QUESTION La « théorie des sujétions imprévues » s'applique dans les marchés de travaux publics lorsque l'entrepreneur se heurte, au cours de l'exécution des travaux, à des difficultés techniques non imputables aux parties et présentant un caractère imprévu et exceptionnel. Il en découle normalement que des difficultés exceptionnelles mais normalement prévisibles n'ouvrent pas droit à indemnité.
Ce principe s'applique-t-il encore dans le cas où l'ouvrage projeté met en oeuvre des choix technologiques nouveaux qui rendent cette prévision plus difficile ?
REPONSE Oui. Le Conseil d'Etat a jugé, à propos du marché du pont de Brotonne, « ...que les difficultés exceptionnelles rencontrées dans l'exécution d'un grand ouvrage n'ouvrent pas droit à l'application de la théorie des sujétions imprévues si elles étaient prévisibles lors de la conclusion du marché et qu'il en va ainsi même lorsque le caractère novateur des choix technologiques retenus rend cette prévision plus difficile ». La décision relève par ailleurs que les difficultés exceptionnelles rencontrées trouvaient leur origine dans des choix technologiques proposés par l'entreprise.
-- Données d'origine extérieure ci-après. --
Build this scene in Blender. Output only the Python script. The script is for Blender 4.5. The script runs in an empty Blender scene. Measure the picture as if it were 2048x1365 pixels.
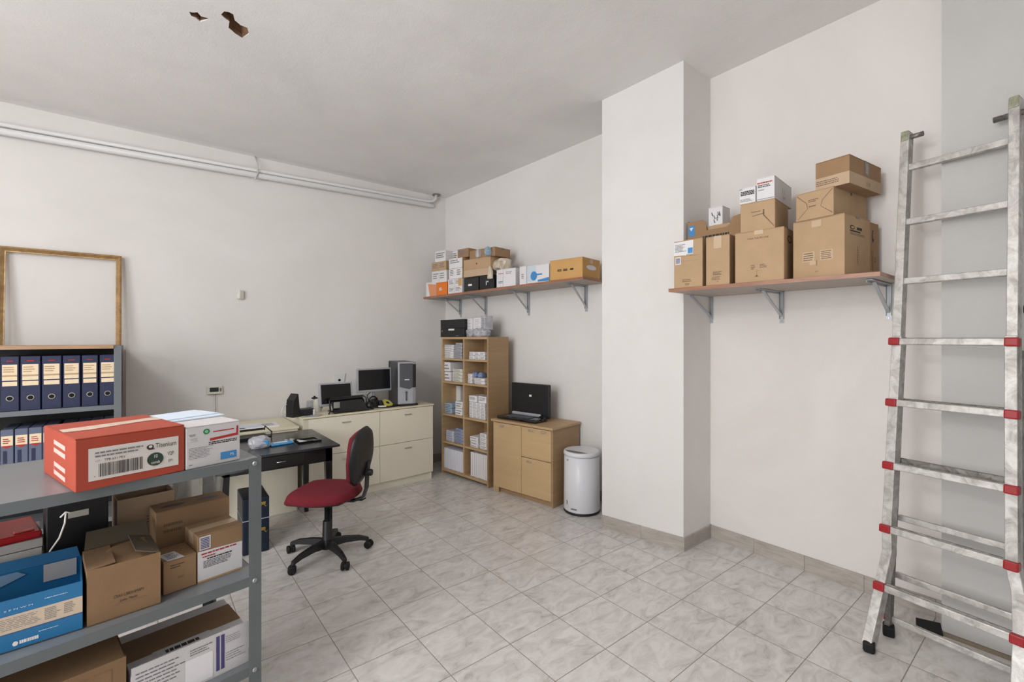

COMMENTAIRE Cette solution est conforme à la ligne générale de la jurisprudence antérieure. Mais, appliquée à un ouvrage caractérisé par le recours à une technologie d'avant garde, elle marque que la part de risque et d'aléa liée à un tel choix doit être délibérément assumée et ne peut ensuite nourrir l'argumentaire d'une demande d'indemnité au titre de la théorie des sujétions imprévues.